Cheeky not only for its title—"A Subtlety" is ostensibly ironic but is actually an allusion to a medieval confection—Walker's highly photogenic (albeit often blown-out) room-sized sphinx has high cheekbones and a prodigious posterior, among other unsubtle traits. That, and the fact that the massive, 35ft-high, 75ft-long mammy lords over her adoring public, her exaggerated mammaries and genitalia more cartoonish than obscene. Reportedly sculpted from some 40 tons of sugar (it's not solid), non-profit arts organization Creative Time commissioned the piece from Walker, which is accompanied by attendants scattered throughout the turbine hall-like space of the former sugar refinery; it also happens to be the first three-dimensional work for the New York-based artist, who is best known for her silhouetted cut-outs.

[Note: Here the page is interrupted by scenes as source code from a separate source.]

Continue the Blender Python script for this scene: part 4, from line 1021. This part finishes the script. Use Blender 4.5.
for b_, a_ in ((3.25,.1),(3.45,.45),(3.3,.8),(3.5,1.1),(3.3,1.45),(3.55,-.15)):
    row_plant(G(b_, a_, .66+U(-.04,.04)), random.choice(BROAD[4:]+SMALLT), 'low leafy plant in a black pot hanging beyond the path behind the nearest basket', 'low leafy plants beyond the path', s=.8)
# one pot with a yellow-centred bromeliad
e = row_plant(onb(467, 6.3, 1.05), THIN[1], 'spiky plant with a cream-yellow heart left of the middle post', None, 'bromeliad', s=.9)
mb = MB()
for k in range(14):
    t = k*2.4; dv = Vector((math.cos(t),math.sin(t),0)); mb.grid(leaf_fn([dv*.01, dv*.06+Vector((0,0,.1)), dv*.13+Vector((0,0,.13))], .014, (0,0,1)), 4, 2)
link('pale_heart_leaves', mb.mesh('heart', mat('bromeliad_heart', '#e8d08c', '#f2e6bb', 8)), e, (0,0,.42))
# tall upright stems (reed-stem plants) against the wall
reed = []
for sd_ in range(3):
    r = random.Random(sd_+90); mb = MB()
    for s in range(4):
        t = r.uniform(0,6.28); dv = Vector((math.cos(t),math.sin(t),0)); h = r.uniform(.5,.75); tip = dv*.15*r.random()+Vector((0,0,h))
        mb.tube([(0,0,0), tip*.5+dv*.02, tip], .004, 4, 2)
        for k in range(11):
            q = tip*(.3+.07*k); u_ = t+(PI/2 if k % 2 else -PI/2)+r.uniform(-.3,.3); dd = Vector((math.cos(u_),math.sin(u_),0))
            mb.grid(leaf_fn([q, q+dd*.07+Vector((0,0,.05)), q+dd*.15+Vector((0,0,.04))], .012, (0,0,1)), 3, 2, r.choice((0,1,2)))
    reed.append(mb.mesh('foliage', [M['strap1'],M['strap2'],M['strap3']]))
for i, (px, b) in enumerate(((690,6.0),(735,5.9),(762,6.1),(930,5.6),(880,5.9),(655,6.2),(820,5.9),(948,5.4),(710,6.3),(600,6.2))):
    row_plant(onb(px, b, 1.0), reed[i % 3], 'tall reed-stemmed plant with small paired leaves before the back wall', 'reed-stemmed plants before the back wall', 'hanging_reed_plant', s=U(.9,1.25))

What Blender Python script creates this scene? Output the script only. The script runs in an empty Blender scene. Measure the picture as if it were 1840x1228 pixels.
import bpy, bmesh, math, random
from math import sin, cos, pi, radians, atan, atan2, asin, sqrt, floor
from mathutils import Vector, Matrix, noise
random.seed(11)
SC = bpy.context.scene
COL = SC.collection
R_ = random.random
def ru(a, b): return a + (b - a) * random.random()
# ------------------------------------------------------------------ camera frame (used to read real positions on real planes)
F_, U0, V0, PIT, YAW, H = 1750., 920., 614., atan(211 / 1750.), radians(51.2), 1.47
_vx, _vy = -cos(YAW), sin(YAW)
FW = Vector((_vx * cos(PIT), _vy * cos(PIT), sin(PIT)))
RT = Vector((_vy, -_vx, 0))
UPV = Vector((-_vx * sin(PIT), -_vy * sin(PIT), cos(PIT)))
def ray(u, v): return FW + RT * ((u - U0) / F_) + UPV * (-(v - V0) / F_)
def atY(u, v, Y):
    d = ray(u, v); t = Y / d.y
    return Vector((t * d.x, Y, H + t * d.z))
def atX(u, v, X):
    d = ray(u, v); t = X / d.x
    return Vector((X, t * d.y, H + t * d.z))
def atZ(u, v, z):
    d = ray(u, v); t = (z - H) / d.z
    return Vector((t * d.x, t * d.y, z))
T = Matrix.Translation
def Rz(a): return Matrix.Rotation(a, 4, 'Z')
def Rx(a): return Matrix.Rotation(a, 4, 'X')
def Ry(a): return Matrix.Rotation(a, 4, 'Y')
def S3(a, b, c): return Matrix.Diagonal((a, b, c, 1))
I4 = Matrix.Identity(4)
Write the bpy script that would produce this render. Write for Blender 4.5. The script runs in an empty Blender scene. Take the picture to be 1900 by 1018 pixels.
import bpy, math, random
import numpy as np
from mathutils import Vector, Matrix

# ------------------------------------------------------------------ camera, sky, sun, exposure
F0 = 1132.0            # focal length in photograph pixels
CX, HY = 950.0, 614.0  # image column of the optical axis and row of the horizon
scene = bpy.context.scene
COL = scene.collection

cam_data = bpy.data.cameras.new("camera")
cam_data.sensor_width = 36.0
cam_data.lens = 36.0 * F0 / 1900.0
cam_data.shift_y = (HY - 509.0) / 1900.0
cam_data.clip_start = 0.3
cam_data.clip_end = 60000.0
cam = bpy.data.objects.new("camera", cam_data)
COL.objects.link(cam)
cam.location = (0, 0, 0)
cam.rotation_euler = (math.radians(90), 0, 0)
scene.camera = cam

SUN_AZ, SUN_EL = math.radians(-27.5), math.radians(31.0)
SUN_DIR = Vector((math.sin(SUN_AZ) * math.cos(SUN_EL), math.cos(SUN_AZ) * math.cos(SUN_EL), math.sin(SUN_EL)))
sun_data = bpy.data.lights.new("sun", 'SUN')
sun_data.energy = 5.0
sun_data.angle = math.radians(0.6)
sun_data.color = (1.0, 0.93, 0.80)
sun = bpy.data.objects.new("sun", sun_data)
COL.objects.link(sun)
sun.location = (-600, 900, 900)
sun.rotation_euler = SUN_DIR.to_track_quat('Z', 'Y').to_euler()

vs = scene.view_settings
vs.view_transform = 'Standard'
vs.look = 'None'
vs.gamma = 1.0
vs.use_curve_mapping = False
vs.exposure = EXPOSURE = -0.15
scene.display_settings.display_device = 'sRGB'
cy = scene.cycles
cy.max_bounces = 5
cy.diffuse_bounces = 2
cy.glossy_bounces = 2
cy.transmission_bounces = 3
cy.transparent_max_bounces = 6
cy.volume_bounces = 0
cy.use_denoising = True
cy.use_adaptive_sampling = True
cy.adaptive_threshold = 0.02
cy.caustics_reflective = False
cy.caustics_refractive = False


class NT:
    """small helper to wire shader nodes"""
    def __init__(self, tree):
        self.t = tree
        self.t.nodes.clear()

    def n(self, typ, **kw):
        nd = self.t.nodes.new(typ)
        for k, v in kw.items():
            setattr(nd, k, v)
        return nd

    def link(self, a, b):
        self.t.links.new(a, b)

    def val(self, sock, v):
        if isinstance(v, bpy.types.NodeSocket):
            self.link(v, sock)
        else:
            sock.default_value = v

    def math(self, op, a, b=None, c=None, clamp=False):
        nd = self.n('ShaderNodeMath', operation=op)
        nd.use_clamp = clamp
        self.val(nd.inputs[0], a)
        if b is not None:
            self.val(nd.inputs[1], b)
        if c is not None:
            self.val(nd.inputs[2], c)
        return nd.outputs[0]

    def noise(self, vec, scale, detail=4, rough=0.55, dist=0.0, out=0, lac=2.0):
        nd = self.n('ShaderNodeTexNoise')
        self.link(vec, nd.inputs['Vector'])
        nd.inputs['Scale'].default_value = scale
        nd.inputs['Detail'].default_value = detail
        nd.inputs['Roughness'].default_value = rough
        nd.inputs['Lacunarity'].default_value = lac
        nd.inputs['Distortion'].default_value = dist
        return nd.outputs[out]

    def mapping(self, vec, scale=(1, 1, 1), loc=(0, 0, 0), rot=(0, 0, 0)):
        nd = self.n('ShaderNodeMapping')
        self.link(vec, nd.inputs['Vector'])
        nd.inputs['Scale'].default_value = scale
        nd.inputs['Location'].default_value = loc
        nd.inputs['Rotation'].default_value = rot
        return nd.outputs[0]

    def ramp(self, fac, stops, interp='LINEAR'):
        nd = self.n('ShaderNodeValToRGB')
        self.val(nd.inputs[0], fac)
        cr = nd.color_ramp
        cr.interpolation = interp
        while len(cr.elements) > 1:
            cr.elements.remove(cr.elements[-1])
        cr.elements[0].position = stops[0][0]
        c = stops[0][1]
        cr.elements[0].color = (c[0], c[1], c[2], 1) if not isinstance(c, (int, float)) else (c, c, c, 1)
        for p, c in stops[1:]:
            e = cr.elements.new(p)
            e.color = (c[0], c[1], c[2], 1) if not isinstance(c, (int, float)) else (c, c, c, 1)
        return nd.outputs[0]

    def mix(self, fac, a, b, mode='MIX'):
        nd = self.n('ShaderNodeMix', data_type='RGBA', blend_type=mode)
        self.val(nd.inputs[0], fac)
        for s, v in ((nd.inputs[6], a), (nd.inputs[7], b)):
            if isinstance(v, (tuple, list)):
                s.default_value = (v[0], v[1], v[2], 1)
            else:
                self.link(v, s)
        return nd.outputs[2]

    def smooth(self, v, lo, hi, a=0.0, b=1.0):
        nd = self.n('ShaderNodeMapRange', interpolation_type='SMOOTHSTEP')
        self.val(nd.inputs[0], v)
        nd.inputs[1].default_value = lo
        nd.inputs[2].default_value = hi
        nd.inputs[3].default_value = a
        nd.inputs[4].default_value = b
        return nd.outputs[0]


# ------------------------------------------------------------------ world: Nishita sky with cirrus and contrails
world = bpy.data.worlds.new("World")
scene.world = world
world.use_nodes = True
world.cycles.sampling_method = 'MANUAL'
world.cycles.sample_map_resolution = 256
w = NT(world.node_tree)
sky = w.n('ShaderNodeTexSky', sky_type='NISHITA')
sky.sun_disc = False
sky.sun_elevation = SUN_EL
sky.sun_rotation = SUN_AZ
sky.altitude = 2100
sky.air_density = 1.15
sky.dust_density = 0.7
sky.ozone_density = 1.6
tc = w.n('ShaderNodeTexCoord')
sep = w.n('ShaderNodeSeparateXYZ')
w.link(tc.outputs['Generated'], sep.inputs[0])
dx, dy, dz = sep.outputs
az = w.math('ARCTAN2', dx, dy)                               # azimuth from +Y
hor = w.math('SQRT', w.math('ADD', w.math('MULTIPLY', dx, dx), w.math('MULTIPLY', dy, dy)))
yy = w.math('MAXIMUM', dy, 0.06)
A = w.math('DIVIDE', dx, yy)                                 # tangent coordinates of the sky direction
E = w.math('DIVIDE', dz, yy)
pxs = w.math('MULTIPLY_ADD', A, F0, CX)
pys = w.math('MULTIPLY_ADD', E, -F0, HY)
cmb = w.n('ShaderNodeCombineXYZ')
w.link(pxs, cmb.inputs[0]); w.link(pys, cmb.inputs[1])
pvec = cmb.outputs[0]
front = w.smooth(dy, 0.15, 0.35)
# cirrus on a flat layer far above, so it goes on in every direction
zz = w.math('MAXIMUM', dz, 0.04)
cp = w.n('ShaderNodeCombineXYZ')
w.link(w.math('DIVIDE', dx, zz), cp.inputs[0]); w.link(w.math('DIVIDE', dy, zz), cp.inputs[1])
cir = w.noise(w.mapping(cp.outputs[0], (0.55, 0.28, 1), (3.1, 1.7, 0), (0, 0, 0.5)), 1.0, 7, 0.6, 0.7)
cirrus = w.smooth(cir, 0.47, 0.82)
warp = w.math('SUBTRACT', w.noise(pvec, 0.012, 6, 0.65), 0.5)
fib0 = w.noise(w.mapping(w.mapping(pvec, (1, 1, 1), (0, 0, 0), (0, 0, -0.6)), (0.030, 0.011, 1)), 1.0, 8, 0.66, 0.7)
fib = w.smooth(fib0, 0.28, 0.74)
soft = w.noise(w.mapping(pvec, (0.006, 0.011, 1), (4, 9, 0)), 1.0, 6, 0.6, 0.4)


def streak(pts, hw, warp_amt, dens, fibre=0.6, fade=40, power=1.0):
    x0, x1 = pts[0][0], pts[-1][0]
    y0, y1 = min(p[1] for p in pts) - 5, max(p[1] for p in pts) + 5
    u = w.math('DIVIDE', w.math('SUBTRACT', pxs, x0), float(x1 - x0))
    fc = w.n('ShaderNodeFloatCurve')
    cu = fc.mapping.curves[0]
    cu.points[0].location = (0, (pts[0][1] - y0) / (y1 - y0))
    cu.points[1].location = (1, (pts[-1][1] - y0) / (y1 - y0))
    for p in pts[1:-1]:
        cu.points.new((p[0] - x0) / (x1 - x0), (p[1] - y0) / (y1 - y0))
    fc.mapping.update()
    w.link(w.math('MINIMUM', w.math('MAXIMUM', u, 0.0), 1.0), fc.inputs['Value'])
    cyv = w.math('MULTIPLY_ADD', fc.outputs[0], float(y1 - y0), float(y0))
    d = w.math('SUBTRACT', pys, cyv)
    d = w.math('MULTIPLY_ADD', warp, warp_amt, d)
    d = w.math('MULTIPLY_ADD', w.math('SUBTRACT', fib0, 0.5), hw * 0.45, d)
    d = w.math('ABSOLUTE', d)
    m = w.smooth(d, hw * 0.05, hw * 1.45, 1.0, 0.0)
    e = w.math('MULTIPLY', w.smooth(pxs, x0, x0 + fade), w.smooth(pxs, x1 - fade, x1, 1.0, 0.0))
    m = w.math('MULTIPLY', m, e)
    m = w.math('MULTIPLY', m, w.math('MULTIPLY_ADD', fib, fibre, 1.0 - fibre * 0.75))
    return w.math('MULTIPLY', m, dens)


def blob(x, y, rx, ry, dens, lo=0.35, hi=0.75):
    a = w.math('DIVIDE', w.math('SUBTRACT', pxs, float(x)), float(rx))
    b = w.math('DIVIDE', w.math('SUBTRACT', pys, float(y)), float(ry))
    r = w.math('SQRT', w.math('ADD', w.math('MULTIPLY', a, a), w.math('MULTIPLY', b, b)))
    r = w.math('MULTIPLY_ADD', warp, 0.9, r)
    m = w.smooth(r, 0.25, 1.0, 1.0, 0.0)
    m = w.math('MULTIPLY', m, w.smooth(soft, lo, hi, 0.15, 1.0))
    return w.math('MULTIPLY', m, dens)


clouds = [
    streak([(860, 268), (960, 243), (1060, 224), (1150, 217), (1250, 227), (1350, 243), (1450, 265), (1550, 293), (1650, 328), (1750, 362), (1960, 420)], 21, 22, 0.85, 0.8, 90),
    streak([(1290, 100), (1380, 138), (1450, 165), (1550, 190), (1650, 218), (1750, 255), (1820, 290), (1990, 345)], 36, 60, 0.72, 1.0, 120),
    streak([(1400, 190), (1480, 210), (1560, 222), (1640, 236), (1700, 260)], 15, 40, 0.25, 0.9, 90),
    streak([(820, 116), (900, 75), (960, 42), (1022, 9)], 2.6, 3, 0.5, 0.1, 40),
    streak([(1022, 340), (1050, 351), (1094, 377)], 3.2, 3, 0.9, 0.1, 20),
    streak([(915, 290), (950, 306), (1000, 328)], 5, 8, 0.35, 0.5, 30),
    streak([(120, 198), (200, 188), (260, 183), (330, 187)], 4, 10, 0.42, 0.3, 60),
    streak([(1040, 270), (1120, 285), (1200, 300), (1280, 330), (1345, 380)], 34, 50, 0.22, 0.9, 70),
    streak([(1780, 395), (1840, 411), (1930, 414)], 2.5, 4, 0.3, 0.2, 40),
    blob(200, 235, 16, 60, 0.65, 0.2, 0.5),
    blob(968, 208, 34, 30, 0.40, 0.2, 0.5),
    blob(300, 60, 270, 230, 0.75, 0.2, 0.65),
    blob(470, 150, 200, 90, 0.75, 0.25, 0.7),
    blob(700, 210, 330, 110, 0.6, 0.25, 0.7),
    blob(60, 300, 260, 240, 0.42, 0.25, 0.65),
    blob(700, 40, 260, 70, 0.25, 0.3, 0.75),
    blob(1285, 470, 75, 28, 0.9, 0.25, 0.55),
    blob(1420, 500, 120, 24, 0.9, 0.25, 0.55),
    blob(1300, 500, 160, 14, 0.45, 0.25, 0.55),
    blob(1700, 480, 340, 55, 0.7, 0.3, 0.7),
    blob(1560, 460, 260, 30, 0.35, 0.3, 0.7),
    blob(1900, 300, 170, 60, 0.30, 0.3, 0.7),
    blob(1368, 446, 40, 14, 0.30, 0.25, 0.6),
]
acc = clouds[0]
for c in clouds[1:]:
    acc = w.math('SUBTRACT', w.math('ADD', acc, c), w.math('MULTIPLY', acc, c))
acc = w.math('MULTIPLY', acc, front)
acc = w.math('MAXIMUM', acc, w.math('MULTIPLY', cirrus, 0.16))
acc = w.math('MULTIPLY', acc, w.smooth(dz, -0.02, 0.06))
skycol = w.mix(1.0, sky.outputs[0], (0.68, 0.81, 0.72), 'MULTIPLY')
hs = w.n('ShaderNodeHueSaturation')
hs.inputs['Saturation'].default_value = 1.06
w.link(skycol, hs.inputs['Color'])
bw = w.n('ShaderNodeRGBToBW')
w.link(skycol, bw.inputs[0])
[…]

In the interest of providing context (both for those of you who are planning on visiting and those of you who will vicariously consume it via the Internet), some recommended reading: Hrag Vartanian's take includes with a brief history of the site (partly adapted from an October 2013 Times article) alongside his photo essay; Audie Cornish's helpfully descriptive NPR story; and Hilton Als' erudite yet accessible blogpost for The New Yorker.
Much has been made of the subtitular wall text, printed in foot-high letters on the exterior of the building (and reproduced in the video and all of the articles above), but loaded rhetoric aside, there is indeed a certain subtlety to the craftsmanship behind the piece. It's hard to tell from the time lapse video above, but the Art21 segment below nicely captures both Walker's myriad reference points and the actual fabrication of the work, which was assembled and hand-finished in situ. Self-styled scholars can read up at their leisure; the makers among you might be more interested in the middle section of the video:
It's a sugar rush, to say the least. Just as the sticky-sweet ambiance is viscerally associated with the taste of the substance itself, the sculptural forms are bluntly symbolic, and the pointed themes of race and sex charge the air of the space as much as the saccharine smell. I might be stretching a bit, but I see it as a kind of inversion of Kanye West's music video for "Bound 2"—it's the Janus-face of kitschy (re)appropriation, one a surfeit of meaning and the other a void—but to the same effect: The message is so overwhelming that it's barely worth talking about it. (I'll just kind of throw that out there...)
Even so (as I proceeded to state in that Editor's Note), the point is not to see it on a screen, as 'content,' but to experience "A Subtlety" in the flesh. Here I'll reprise my line (from a later issue of the Daily) about waiting in line with well-brunched hipsters, which is to say that the temporary installation, organized by Creative Time, is only open for the next four weekends—Fridays from 4–8pm; Saturdays & Sundays from 12–6pm; through July 6—and you can expect a wait. After all, those art-selfies won't take themselves.
A final bit of armchair art criticism: another quip (misattributed to Marie Antoinette), one degree removed from the granular stuff, also applies here. Let them eat cake, as the saying goes—and now that everyone and their mother has a camera in their pockets, the proverbial 'they' can have their cake and eat it too.